Welcome to our homeschool: The world is our classroom
Our way of looking at school is informed by our experience as lifelong students and participants in education. From leading classes in grad school, working as tutors in college and highschool and as staff trainers in our roles as entrepreneurs and consultants we have always taken learning seriously.
“Once you stop learning, you start dying”- Albert Einstein
We have prepared for what seems like our whole lives to remedy what we both perceived as deficiencies in our own early educational experiences, in the early education of our children. In the early years of our relationship we would plan curriculums over breakfast at cafes long before our children were ever born. When we found out we were having twins one of the things we were most excited about was that we would have a class instead of a student.

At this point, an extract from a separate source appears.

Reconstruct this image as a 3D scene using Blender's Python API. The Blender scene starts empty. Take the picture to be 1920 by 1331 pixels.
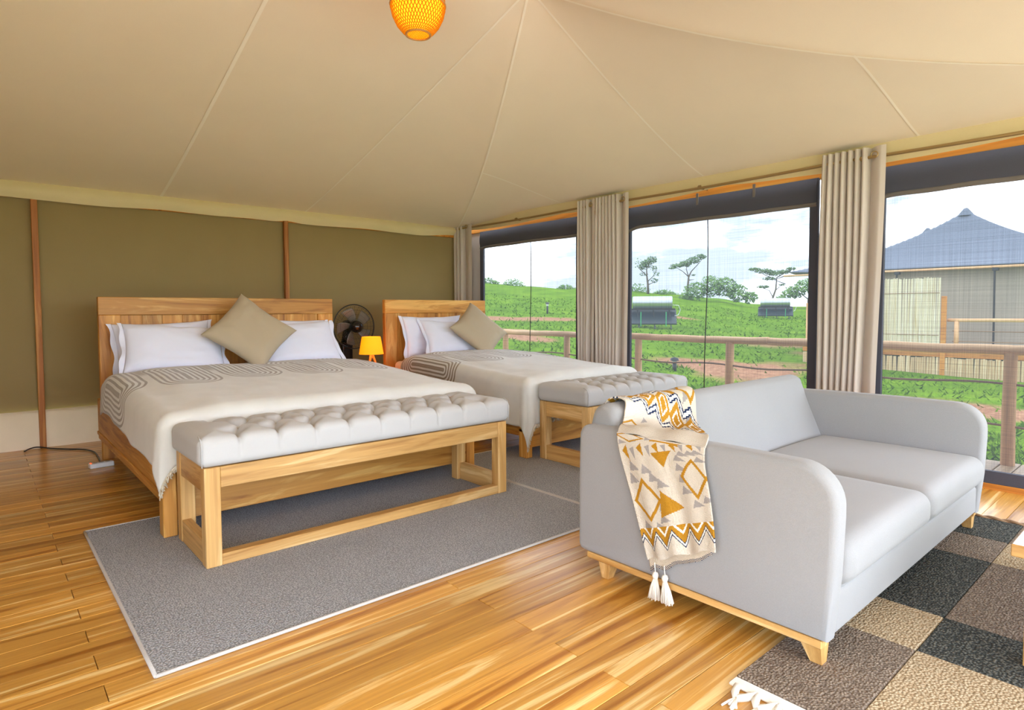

As they grew up we revisited some of the foundational texts of our education, my husband and English major graduating from Clark Atlanta University delved back into Paulo Frier and expanded into works on the Montesori method and unschooling. I as a newly minted graduate of a masters program in anthropology from Georgia State University reviewed all the curriculum planning training we received and expanded my study to age specific lesson planning and vetting work books and methods of teaching. We jointly gathered online resources from youtube, monster learning, hooked on phonics, bob books and dozens of other educational programs and shows. When the time finally came to start “officially homeschooling”, we found our small charges already reading, writing and doing math far ahead of their level.This gap forward in learning and comprehension is where our long research became even more useful.